Give again, word for word, the lines below that run from the line with "What Blender Python" through the line with "bpy.context.scene.view_settings.view_transform = 'Standard'". Drop the pictures.

▶ [Supplied data]
------
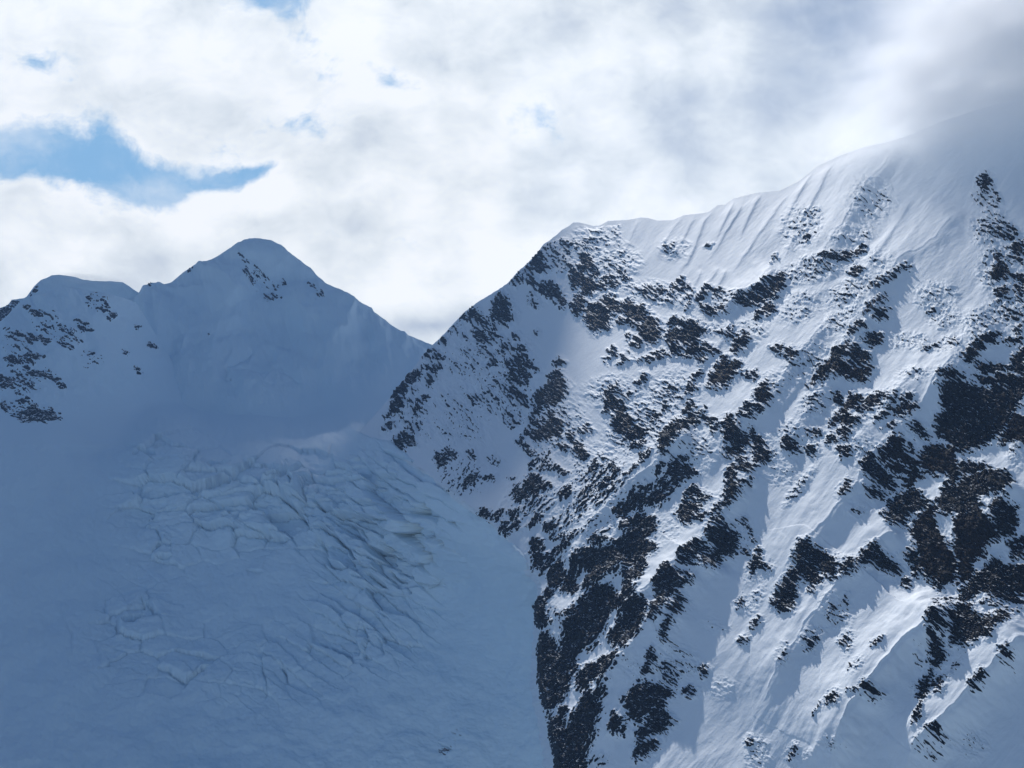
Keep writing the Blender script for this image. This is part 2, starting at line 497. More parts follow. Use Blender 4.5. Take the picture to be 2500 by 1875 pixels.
------
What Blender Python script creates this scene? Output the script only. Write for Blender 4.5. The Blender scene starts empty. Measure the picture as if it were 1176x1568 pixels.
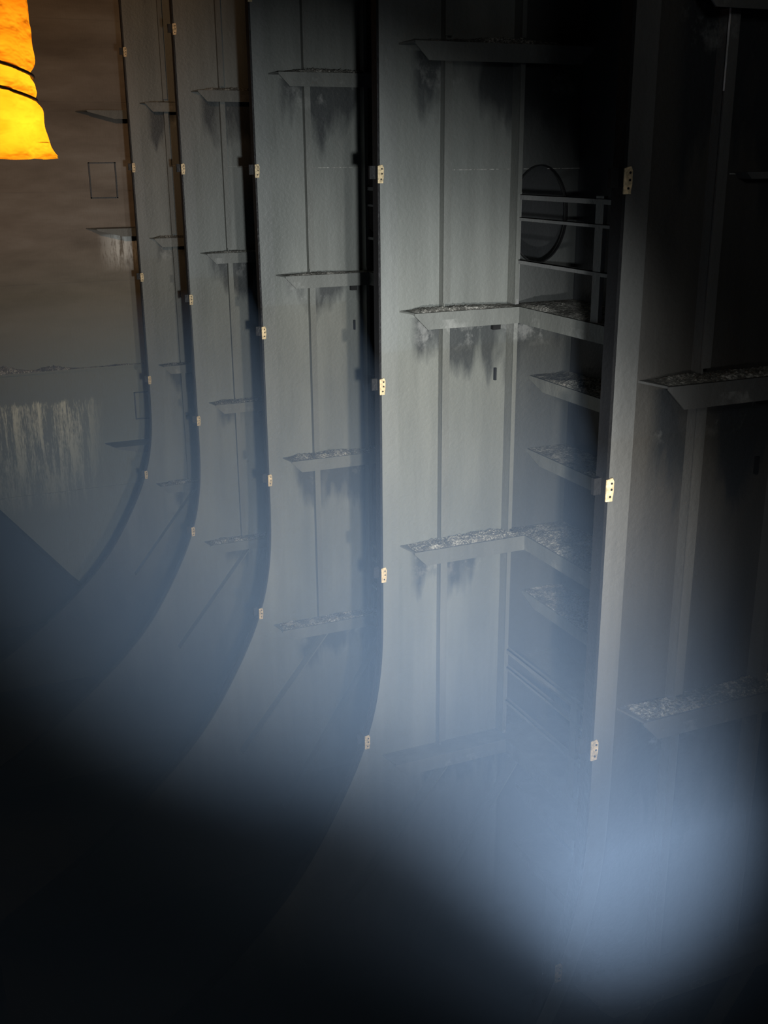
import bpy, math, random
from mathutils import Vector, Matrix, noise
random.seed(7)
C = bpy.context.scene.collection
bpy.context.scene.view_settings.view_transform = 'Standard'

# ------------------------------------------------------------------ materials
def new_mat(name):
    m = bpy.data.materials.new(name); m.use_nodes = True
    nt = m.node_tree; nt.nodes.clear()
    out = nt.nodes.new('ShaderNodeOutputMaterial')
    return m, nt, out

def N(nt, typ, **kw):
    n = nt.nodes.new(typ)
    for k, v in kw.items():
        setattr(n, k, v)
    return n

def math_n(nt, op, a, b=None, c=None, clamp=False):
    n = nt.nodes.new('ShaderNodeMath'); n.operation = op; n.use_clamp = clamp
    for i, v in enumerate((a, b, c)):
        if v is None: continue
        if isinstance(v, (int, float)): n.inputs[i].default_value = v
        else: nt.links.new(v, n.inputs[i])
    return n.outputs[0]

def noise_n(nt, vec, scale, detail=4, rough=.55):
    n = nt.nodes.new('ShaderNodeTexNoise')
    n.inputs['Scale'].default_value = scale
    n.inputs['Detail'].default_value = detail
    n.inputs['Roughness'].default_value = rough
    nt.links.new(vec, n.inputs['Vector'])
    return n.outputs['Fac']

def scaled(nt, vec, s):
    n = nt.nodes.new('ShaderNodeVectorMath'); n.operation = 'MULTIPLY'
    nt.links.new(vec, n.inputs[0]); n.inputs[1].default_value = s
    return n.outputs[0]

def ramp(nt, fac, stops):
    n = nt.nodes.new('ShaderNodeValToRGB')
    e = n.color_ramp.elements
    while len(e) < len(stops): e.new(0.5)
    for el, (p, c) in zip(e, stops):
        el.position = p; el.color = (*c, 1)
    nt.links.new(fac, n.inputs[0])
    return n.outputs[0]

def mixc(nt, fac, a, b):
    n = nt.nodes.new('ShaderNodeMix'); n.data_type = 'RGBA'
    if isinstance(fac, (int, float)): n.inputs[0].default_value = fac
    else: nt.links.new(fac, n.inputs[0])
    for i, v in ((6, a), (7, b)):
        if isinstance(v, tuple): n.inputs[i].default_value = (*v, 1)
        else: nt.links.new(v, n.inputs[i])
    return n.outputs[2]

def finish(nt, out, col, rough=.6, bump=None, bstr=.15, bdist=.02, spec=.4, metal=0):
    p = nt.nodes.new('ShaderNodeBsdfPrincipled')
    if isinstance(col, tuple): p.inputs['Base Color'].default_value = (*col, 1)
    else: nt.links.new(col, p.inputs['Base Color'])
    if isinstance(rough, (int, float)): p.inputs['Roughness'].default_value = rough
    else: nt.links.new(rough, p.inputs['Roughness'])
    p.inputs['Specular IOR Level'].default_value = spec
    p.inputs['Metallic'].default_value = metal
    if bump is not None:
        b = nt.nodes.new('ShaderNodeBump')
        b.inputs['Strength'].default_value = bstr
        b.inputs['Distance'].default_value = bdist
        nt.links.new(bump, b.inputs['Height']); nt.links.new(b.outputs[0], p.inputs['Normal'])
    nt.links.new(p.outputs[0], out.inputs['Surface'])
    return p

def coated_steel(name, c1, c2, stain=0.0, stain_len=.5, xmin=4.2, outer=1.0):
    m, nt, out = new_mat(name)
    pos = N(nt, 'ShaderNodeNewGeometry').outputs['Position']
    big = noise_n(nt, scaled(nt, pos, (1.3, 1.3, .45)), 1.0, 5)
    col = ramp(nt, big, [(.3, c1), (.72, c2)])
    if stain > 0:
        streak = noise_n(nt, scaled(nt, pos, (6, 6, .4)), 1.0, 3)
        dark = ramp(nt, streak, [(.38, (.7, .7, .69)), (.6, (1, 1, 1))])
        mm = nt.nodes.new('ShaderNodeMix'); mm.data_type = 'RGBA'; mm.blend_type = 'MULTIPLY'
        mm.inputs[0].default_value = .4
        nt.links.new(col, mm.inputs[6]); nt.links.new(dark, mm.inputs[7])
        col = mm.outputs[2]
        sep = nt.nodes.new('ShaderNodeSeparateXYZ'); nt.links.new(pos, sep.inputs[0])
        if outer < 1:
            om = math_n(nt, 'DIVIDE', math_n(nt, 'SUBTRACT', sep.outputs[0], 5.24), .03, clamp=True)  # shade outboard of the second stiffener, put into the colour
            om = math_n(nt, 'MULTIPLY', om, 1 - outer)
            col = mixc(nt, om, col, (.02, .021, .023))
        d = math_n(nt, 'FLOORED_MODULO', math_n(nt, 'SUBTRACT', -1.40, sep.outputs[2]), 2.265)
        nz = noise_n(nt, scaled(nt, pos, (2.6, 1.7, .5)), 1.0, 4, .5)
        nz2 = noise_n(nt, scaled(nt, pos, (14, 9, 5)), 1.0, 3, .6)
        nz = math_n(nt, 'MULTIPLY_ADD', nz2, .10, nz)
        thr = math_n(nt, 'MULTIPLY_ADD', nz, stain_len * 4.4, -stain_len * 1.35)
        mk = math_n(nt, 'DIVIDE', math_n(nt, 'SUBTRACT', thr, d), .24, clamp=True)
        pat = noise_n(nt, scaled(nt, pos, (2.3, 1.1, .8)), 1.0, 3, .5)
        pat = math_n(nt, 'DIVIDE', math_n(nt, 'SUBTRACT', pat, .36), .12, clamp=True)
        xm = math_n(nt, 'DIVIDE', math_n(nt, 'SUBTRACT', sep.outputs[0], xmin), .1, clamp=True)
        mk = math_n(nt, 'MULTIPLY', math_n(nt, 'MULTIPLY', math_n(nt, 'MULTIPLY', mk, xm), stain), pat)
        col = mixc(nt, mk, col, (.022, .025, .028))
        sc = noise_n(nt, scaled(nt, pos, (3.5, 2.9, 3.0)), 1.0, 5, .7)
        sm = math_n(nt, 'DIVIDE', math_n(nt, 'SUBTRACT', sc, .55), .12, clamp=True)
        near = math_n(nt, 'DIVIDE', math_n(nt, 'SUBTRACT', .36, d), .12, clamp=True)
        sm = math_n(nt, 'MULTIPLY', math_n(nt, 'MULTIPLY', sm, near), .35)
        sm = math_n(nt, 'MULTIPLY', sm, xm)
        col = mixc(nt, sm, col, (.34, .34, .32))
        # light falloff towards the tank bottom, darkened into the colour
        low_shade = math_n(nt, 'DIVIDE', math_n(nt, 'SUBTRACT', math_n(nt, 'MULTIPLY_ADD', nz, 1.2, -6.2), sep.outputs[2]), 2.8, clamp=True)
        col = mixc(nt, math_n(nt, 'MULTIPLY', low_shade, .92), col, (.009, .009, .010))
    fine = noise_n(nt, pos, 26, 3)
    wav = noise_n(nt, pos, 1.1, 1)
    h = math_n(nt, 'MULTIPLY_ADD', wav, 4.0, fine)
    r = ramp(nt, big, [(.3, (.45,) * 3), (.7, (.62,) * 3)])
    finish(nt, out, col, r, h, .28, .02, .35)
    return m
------
▶ [Written response]
What Blender Python script creates this scene? Output the script only. Write for Blender 4.5. The Blender scene starts empty. Measure the picture as if it were 1176x1568 pixels.
import bpy, math, random
from mathutils import Vector, Matrix, noise
random.seed(7)
C = bpy.context.scene.collection
bpy.context.scene.view_settings.view_transform = 'Standard'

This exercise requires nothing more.